Given problem:
Each line containing the word "from" must be reported.

--- START OF Provided data ---

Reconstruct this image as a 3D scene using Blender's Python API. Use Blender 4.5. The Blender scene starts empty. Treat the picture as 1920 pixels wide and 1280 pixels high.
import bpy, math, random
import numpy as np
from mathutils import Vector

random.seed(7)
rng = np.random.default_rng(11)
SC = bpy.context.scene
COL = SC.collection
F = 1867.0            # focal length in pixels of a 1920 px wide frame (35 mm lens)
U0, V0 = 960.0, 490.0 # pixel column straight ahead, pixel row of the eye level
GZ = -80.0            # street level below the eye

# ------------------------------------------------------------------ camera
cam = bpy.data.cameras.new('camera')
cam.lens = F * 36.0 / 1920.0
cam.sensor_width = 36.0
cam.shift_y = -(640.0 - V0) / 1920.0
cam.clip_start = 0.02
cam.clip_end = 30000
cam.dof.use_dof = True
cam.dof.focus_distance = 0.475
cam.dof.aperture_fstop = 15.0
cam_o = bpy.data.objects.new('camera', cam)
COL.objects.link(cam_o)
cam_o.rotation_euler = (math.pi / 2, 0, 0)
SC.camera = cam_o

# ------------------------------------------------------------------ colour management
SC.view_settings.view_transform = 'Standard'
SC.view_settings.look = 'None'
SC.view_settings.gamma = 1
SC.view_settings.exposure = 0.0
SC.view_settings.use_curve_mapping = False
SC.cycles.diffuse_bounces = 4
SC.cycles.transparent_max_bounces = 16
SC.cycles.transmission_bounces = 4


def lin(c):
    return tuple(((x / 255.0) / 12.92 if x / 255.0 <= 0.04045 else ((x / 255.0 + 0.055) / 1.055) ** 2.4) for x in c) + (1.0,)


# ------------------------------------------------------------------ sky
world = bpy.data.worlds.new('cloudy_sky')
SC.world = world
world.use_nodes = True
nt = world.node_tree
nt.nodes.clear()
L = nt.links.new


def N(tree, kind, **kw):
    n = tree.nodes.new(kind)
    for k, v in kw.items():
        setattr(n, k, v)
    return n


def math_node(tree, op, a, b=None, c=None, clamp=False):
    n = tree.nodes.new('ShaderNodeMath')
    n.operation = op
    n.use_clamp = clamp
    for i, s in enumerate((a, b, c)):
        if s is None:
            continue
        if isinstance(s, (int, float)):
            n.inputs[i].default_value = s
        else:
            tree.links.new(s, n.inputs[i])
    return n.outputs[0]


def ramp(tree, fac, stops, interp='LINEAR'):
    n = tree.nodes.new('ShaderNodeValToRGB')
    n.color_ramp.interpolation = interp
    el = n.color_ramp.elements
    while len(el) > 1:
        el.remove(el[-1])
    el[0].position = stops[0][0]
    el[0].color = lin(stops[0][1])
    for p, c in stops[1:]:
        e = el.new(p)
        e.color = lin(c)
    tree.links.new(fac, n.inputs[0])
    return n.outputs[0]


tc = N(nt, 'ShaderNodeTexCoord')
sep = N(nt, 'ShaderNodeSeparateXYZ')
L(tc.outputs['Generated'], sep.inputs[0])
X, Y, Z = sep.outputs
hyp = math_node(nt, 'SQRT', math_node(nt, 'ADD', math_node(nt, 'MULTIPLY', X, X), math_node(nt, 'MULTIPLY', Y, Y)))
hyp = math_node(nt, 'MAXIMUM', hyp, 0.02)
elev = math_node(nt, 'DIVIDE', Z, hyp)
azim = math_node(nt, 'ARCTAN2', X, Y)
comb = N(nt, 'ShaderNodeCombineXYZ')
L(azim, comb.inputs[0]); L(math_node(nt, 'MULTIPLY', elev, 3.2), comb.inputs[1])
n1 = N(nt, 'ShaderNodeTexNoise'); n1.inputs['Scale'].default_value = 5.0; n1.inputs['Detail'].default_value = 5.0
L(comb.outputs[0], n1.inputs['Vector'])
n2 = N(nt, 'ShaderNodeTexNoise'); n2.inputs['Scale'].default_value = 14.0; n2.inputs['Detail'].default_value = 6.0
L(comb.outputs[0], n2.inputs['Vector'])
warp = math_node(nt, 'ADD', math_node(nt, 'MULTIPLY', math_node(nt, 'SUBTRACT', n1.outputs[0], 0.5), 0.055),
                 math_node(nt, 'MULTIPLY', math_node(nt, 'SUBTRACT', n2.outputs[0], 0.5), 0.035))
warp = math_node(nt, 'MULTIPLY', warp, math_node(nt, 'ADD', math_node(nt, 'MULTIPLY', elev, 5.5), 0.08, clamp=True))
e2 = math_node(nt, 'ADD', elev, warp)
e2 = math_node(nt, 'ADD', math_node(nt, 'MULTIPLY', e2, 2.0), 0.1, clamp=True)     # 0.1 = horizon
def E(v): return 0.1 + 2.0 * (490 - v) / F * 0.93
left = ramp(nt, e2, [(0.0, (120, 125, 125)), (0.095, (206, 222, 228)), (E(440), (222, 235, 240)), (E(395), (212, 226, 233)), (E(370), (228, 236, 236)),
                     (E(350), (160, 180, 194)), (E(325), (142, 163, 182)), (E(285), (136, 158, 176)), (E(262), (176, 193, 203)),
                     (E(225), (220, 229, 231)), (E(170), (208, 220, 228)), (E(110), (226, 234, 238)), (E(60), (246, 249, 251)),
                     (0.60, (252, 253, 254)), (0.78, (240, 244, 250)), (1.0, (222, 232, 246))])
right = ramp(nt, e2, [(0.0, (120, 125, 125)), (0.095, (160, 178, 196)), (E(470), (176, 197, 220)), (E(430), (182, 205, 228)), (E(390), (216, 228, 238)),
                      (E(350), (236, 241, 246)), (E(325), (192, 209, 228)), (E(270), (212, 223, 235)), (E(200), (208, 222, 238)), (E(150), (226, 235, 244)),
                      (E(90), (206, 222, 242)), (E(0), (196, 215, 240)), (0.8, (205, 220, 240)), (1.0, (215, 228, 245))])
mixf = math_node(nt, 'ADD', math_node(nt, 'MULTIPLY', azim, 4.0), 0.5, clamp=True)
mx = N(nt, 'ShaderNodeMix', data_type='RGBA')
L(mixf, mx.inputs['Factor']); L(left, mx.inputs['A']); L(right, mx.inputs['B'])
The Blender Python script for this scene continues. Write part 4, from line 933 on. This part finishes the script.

--- END OF Provided data ---

Solution:
from mathutils import Vector
The Blender Python script for this scene continues. Write part 4, from line 933 on. This part finishes the script.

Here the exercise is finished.